September actually ended up with negative performance as history had predicted. The Q3, however, still recorded returns of 25%, according to data provider Skew.

In the coming quarter, the expectation for getting a Bitcoin Futures ETF approval is keeping the momentum high. The hopes for approval are getting higher after SEC Chair Gary Gensler reiterated his support for such an ETF which offers greater investor protection.

“I look forward to staff’s review of such filings,” said Gensler this week about ETFs seeking to invest in CME-traded bitcoin futures.

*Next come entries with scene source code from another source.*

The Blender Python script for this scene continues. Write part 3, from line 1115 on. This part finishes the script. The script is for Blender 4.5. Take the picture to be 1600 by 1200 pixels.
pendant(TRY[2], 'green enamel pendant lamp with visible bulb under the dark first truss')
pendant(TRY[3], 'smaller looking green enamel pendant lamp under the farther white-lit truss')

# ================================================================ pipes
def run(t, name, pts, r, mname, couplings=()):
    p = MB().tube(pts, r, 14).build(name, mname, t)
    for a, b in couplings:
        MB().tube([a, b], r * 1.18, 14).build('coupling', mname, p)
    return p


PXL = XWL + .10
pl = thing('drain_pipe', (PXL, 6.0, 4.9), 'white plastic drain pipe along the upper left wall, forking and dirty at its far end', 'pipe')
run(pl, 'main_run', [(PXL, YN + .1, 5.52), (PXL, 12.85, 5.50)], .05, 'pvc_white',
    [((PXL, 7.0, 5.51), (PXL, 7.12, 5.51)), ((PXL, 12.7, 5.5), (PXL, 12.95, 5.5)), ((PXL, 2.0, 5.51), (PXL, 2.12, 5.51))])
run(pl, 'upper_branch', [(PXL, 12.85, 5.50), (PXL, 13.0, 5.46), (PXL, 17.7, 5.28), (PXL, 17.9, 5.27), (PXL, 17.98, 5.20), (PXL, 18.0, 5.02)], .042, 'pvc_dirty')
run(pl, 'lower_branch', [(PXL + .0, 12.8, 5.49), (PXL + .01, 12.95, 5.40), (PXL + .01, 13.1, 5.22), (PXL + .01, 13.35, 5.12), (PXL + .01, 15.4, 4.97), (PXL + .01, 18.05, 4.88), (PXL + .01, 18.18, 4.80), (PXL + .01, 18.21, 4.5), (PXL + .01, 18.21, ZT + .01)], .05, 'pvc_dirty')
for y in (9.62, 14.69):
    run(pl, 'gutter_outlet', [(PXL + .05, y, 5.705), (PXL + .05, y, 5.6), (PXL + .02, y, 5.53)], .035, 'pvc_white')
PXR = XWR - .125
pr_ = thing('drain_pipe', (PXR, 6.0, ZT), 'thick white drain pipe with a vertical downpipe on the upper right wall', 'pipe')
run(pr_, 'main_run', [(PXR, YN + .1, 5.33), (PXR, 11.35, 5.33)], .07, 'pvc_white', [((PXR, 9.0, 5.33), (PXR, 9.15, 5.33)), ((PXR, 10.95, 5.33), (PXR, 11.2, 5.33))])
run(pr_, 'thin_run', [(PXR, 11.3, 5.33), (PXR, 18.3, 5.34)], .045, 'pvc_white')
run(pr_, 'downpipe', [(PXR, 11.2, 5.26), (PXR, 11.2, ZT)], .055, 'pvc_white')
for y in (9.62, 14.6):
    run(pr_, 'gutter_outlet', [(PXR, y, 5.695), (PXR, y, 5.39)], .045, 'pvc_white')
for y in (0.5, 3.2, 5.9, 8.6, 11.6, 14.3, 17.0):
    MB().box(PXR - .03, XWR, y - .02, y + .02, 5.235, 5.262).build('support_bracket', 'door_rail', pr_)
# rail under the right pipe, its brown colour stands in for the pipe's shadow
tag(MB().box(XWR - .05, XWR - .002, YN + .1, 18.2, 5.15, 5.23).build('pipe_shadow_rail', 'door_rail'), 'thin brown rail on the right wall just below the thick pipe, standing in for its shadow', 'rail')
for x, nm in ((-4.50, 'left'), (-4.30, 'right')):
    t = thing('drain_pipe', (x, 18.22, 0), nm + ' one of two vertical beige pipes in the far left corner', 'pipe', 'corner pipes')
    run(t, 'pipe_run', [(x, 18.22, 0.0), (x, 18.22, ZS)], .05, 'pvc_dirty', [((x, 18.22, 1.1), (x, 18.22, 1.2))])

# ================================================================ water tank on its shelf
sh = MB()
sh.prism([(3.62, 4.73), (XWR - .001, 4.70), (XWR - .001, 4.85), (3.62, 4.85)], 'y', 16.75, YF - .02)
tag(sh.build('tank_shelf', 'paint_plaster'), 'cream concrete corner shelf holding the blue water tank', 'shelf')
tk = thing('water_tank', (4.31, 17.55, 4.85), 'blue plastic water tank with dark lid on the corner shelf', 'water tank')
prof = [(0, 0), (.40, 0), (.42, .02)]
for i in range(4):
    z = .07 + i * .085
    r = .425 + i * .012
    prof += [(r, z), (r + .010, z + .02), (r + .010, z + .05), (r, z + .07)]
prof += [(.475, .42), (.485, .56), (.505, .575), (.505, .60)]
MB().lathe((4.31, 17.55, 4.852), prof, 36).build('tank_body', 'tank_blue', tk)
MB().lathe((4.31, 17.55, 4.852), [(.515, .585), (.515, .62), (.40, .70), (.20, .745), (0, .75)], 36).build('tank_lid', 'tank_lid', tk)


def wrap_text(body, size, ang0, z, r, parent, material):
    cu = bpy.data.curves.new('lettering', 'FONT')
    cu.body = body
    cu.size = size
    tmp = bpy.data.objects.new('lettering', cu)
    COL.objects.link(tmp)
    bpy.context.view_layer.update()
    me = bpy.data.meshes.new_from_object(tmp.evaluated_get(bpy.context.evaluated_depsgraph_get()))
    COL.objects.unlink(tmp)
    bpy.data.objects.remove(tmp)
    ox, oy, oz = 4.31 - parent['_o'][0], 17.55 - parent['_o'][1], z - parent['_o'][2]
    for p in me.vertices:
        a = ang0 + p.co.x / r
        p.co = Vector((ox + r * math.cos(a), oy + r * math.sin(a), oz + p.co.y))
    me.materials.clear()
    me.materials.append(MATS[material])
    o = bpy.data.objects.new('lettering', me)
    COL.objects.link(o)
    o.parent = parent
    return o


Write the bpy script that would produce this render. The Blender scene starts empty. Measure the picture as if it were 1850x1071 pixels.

Meanwhile, SEC has delayed the decision on four physically-backed Bitcoin ETFs filed by Valkyrie, Krypton, Global X, and WisdomTree from late November to late December.

Meanwhile, the latest strength in Bitcoin has been seen against the stock market.

The S&P 500 ended September down 4.8% as its first monthly drop since January and the biggest since March 2020. On the tail of Wall Street’s worst monthly loss since the epidemic began, the world markets tumbled Friday.

“Crypto assets have been showing remarkable strength in the last two days in view of a continued bloodbath in equity markets, where traders have been looking for reasons to sell. Likely driven by month end fund inflows,” noted trader and economist Alex Kruger.

When it comes to YTD returns, Bitcoin is up about 60% and Ether 327% compared to 14.68% returns by the S&P 500. While the dollar also gained 2.17%, gold prices didn’t do well, down 7.50% so far in 2021.

As we reported, the US dollar index made a new all-time high of 2021 on Thursday at just above 94.5. Since then, the greenback has fallen to 94.1. The yield on the 10-year Treasury note saw a small dip to 1.49% early Friday, from 1.50% but is still up from 1.32% low just over a week ago.

These gains in USD came amidst expectations for a tapering of Federal Reserve stimulus starting November and a possible rate hike late next year. Meanwhile, the Labor Department reported an increase in unemployment applications for the third straight week, which were also higher than economists anticipated.

Furthermore, the Commerce Department upgraded its estimate of economic growth during the Q2 to slightly better than expected 6.7% but only to slow down to 5.5% during the third quarter.

Speaking at a European Central Bank forum on Wednesday, Fed Chair Jerome Powell, along with ECB President Christine Lagarde and Bank of England Governor Andrew Bailey, said they were keeping a close eye on inflation.